Friday, December 3, 2010





What are my strongest memories of the 1998 family vacation to Kentucky?
Hmm? A hotel room that looks like a tepee? An insanely hot and noisy boat trip? A whiny daughter? An orphaned puppy? And I never even wrote about the Louisville Slugger Bat Factory.

I remember best the walk to the Laundromat two blocks away from our hotel in Winchester where I sat watching the clothes spin while Himey and the kids swam in the outside pool as storm clouds brewed. Back in the room, as everyone else crawled into bed for the night, I found a mesmerizing show on PBS. Himey mocked me, but I just had to watch it for the entire two hours. “I’m not insane, I’m just plane crazy.” It was about some guy building a light-weight airplane from scratch. I don’t know why, but I had to see it through to the end.
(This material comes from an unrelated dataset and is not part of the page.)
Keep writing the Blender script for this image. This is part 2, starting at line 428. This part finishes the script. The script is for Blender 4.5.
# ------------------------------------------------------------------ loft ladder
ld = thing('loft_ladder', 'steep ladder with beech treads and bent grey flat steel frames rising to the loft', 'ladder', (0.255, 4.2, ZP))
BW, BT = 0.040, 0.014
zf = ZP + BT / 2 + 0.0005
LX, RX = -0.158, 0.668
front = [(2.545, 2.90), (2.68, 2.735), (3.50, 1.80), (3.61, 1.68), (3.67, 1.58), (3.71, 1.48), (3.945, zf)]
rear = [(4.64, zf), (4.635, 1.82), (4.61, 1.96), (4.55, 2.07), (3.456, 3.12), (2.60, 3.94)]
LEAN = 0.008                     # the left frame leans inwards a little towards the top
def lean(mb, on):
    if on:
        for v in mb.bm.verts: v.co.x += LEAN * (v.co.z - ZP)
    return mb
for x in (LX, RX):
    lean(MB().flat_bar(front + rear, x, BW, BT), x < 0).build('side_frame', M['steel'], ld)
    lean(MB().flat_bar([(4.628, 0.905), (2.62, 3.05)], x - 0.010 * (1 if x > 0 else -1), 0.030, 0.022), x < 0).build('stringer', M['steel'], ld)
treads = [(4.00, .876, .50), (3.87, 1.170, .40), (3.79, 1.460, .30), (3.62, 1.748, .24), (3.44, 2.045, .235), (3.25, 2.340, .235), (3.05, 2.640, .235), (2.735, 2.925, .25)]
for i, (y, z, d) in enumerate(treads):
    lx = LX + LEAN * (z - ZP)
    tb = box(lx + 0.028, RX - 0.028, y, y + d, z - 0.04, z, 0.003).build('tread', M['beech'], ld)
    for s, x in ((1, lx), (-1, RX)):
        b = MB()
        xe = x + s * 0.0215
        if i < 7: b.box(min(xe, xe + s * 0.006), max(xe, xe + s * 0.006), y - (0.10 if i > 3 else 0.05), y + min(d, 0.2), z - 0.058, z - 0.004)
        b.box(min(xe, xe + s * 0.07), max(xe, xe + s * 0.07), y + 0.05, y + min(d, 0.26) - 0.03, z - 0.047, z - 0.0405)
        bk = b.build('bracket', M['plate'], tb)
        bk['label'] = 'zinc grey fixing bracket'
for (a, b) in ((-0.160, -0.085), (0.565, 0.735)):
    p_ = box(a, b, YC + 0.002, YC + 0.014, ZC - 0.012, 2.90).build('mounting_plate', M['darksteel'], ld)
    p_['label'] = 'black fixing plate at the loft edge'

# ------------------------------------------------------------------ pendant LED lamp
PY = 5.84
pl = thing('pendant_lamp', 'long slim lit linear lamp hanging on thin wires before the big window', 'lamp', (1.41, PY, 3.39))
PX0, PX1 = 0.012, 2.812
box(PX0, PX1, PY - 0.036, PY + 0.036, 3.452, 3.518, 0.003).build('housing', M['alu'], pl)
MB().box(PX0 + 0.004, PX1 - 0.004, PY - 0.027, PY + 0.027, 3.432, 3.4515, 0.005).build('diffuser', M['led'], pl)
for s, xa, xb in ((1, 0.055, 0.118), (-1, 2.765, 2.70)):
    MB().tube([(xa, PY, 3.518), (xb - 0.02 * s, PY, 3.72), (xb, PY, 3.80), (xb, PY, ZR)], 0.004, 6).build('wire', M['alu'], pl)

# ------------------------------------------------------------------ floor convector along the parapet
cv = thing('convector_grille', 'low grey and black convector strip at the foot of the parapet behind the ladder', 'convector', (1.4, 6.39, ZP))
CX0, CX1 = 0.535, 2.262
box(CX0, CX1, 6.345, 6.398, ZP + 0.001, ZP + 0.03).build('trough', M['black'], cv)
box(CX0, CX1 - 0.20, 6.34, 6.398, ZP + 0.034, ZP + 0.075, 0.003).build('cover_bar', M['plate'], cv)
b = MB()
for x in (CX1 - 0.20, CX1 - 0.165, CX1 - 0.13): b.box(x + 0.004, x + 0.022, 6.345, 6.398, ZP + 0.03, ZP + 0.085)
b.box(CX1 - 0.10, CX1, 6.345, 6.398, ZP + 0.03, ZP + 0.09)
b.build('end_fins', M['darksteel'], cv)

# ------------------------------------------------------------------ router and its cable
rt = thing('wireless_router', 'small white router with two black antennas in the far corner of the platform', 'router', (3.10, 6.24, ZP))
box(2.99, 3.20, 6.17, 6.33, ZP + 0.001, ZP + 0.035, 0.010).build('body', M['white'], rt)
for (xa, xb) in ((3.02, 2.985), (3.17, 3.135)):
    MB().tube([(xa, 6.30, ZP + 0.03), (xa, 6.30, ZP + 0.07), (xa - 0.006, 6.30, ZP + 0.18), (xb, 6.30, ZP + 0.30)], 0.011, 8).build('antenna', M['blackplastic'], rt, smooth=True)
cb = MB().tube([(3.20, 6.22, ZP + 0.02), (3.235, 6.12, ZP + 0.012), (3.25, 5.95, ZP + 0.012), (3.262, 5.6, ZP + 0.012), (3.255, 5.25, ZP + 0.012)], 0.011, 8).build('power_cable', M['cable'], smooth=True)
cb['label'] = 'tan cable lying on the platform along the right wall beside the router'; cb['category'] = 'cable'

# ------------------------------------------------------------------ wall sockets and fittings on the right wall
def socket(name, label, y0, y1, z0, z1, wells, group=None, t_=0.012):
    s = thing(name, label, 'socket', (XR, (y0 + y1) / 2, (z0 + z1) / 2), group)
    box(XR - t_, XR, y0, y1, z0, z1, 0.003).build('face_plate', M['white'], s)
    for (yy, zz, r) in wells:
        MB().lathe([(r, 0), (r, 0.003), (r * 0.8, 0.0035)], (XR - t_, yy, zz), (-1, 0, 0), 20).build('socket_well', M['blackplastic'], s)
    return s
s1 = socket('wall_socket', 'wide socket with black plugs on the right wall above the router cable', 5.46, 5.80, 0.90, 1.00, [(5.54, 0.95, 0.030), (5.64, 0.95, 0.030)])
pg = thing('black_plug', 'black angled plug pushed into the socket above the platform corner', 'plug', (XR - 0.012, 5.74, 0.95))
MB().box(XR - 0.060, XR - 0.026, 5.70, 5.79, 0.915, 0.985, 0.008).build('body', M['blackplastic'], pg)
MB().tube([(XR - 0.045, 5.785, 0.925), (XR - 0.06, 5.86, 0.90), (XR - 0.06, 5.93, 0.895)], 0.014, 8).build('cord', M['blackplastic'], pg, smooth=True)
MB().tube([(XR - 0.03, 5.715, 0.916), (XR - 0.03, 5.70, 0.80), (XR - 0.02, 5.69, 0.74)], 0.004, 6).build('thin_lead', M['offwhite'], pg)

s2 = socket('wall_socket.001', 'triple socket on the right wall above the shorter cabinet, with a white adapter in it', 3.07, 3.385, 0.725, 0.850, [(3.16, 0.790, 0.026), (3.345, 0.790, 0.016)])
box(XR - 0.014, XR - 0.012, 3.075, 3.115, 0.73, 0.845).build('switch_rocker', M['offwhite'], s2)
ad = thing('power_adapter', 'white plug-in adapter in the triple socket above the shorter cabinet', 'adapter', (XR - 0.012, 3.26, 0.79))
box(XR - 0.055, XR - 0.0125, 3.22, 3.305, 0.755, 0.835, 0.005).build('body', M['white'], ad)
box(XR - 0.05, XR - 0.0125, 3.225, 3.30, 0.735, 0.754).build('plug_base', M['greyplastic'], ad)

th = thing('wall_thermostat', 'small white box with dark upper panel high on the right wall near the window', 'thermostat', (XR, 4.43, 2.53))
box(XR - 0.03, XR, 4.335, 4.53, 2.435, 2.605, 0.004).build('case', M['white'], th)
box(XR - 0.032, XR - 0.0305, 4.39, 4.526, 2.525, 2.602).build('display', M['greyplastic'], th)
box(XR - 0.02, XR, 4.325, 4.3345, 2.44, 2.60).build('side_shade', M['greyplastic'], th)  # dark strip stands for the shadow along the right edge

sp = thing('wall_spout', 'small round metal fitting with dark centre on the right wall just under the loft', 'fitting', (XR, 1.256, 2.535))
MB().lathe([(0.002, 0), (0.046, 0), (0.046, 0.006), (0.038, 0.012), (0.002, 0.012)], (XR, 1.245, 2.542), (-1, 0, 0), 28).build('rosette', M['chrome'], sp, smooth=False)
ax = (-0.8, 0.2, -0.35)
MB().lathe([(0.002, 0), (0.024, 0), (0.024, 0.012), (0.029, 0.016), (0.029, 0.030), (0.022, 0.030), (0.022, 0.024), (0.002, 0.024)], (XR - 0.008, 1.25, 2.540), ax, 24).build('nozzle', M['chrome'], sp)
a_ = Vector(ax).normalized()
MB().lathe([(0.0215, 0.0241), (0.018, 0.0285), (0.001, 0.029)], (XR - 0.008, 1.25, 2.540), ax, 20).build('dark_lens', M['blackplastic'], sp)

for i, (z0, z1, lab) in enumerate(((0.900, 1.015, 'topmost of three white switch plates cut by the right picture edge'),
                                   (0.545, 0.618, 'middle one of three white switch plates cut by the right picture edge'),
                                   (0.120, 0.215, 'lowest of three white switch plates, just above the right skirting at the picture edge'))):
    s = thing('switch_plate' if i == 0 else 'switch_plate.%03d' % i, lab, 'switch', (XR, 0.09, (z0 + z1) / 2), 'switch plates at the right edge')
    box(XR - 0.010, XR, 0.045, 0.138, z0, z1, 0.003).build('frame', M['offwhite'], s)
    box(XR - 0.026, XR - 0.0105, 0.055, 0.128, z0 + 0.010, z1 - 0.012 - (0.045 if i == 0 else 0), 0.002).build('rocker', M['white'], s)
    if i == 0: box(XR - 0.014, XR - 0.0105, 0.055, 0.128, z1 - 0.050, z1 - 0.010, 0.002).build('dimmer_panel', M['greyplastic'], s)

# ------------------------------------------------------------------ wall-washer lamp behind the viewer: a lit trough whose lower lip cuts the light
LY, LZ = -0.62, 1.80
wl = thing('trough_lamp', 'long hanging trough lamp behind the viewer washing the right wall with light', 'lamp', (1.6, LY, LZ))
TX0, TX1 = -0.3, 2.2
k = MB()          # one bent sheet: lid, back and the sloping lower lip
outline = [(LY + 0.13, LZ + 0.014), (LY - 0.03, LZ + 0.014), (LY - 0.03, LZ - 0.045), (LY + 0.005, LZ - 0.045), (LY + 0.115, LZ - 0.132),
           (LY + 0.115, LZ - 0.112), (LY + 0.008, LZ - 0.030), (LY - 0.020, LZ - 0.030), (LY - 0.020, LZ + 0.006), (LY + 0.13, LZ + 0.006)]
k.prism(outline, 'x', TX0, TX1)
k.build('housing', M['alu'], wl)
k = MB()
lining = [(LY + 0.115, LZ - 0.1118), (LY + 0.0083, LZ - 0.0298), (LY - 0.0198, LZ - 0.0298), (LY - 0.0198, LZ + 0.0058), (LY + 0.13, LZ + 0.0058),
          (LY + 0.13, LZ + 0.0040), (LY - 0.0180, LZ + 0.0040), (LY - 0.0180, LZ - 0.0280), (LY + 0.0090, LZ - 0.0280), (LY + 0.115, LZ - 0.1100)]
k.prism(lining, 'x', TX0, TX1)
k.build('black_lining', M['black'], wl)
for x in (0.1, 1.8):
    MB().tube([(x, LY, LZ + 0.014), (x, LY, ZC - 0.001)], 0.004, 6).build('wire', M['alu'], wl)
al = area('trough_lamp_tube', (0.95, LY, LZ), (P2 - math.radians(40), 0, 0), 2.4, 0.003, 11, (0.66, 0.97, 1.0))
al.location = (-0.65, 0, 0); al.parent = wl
The next day we went to Lexington’s Horse Park.

Why is it that so many girls, when they hit about eight or nine years old, fall madly in love with everything horse. By the time they reach their mid to late teens that infatuation has waned, often times giving way to boys. But for that five to seven year stretch, they drive everyone around them nuts by talking, reading, sleeping nothing but horses.

I was no different. Pat and I would ride our imaginary horses everywhere we went. Mine was a dull brown quarter horse mare named Patches, but in the spring, when the Triple Crown approached, I trained my thoroughbred, Eagle River.

We knew all the horses who had won the Kentucky Derby and every year we yearned for another Triple Crown winner. 1948’s Citation had been way, way before our time. When Secretariat roared into the scene we were ecstatic. Who would be the next horse to defeat his Triple Crown record?

Two years later, in 1975, Foolish Pleasure won the Derby, but he wasn’t the only horse making headlines. A large filly had impressively won the ten races she had entered. She hadn’t run in any of the Triple Crown races; it’s never been common practice for the females to race their male counterparts in the big races, though several fillies have won these races against the boys.

Ruffian was as tall as any of the young studs and was dark brown, nearly black, in color. She was entered in a match race against Foolish Pleasure in July of ’75.




I was an emotional thirteen-year-old that summer. I cried the entire day after that match race. Guess things don’t change that much though, because I got pretty emotional when I picked up the book of Ruffian’s life at The Kentucky Horse Park all those many years later.

I regret a lot of stupid things in my life. And to this day I regret not buying that book. I need to go now and check out Amazon.com.